What are Software Delivery Cycle Times ?
What are Cycle Times good for ?
Cycle Times are an accurate measure of the speed with which we can deliver software given all of the different variables that can impact delivery. That may sound like the more traditional metric of Velocity but, oddly, Velocity is less a speed and more a measure of the quantity of work a team can deliver in a given cycle - or more typically a sprint.
Example of Cycle Times vs Velocity:
Imagine a team of 4 identical developers each able to output 10 points per sprint or 40 points per team. They also measure cycle time which tells them that it takes 16 days to deliver 85% of their tasks. They measure the delivery time of 85% tasks to eliminate outliers and give them an understanding of how quickly most of their tasks are delivered. Of course, in this theoretical case there will be no outliers.
Another identical developer joins and velocity goes up to 50 points for the team but the cycle time will remain the same because the team has greater capacity but is still delivering at the same speed - so we see that velocity and cycle time are telling us different things.
So what does cycle time tell us ?
Imagine that the team identifies some sort of efficiency that can be made in their pipeline - maybe add a testing engineer, perhaps fix some flaky tests or start to refine tasks asynchronously rather than in big planning meetings where the first few cards are planned well and the rest a bit rushed.
These changes in process would mainfest themselves as changes in cycle times that would indicate how much more - or less - efficient our process has become.
But surely Velocity measures that too ?
“Wait…” I hear you cry. “Surely these changes would also reflect themselves as changes in velocity ?”
And you’d be right. In our perfect example it would but real world velocity is an abstract, aggregate of all work and is often quite a volatile number which makes it difficult to remove those outliers and gain a better understanding of how most of our tasks are delivered.
Cycle Time measures one thing - speed - using a simple measurement - days. Outliers are removed in a way that is intuitive making it much easier to understand what’s actually going on.

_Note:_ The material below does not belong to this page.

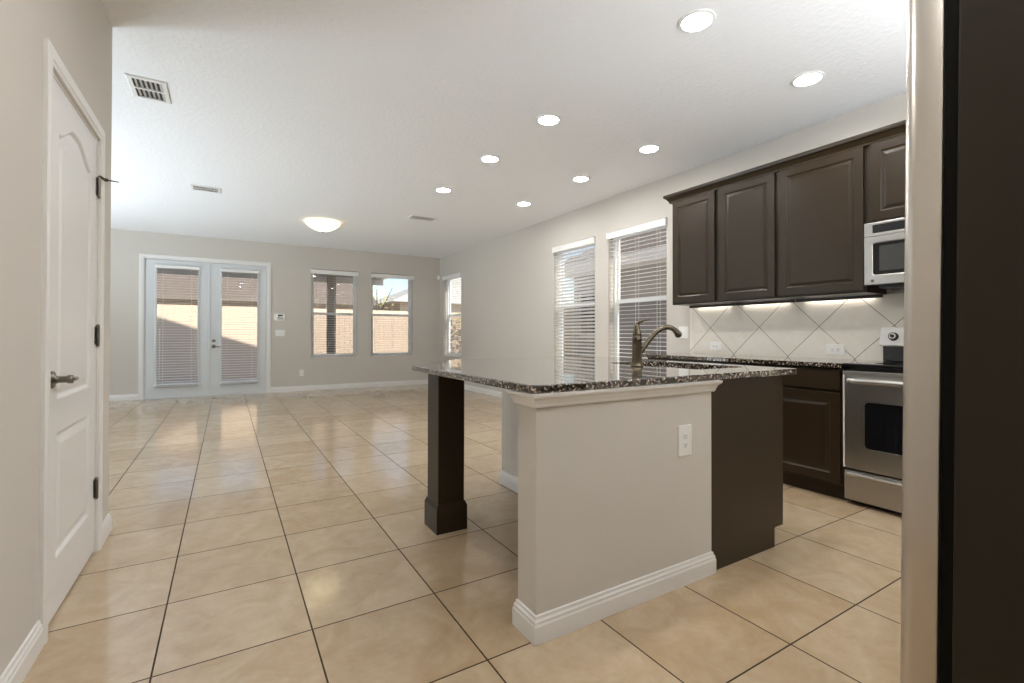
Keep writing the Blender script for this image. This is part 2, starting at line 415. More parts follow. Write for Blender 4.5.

Better still, once you start to think cycle times you can measure different parts of your delivery pipeline in comparable ways. You may notice, for example, that cycle times around testing seem disproprtionately large compared to other stages enabling you to focus efforts on making testing more efficient - tell the team they need to spend more time on PRs or explain to the business the now measurable value of getting a testing engineer.
Can I use Cycle Times to predict delivery ?
Surely if you know the size of the team then cycle times can help you predict delivery.
Yes, if you’re doing a good job of managing the WIP - and No. Typically managers want a delivery date - cycle times won’t give you that. Cycle Times are probabalistic:
Lets say we have typical historical data from our last 100 tasks:
The vertical axis repreresents the number of cards delivered and the horizontal axis how long it took to deliver them so, for example:
8 cards were delivered ON day 5 and 50 cards were delivered BY day 5. Tabulating this we get:
Day | Cards delivered ON that day | Cards delivered BY that day |
---|---|---|
5 | 8 | 50 |
12 | 2 | 85 |
20 | 1 | 90 |
30 | 1 | 100 |
Using this data we are asked to predict when a project that’s been broken into 10 tasks and has been assigned two developers will be finished. NOTE these tasks have not been sized using velocity
Using the above data we can multiply the probablity of cards being completed by the number of cards and divide that by the number of developers.
For example: 85% of cards (85 of our 100 total) have been delivered in 12 days or less so there is an 85% chance that we can deliver 10 cards in 120 days (10 * 12) and with a team of two complete the project in 60 days (120/2).
- 50% chance the project is delivered in 25 days (5 * 10 / 2)
- 85% chance the project is delivered in 60 days (12 * 10 / 2)
- 90% chance the project is delivered in 100 days (20 * 10 / 2)
- 100% chance the project is delivered in 150 days (30 * 10 / 2)
All models are wrong
If you’re thinking this looks like a gross approximation then you’re not wrong. As the statistician George Box once wrote “All models are wrong - some are useful”. Of course this simplistic model is wrong but we would argue that it’s very useful.
Quantum physicist Niels Bohr to legendary baseball player (and philosopher) Yogi Berra states: “It is difficult to make predictions, especially about the future.”
Deliver faster
You’d be right in thinking that choosing the 90% delivery target is probably the safe bet but it’s worth noting that the 90% delivery prediction is 100 days - 4 times higher than the 50% delivery prediction.
If we use cycle times to understand what is driving the long tail of the historgram above - everything beyond, say, 10 day delivery cycles - then we may be able to significantly reduce the time taken to deliver overall projects.
What are Cycle Times not so good for ?
As the saying goes, there are lies, damn lies and statistics. If your leadership is not comfortable with probabalistic outcomes and how to use them then at best these numbers won’t mean much and at worst cause confusion and alarm.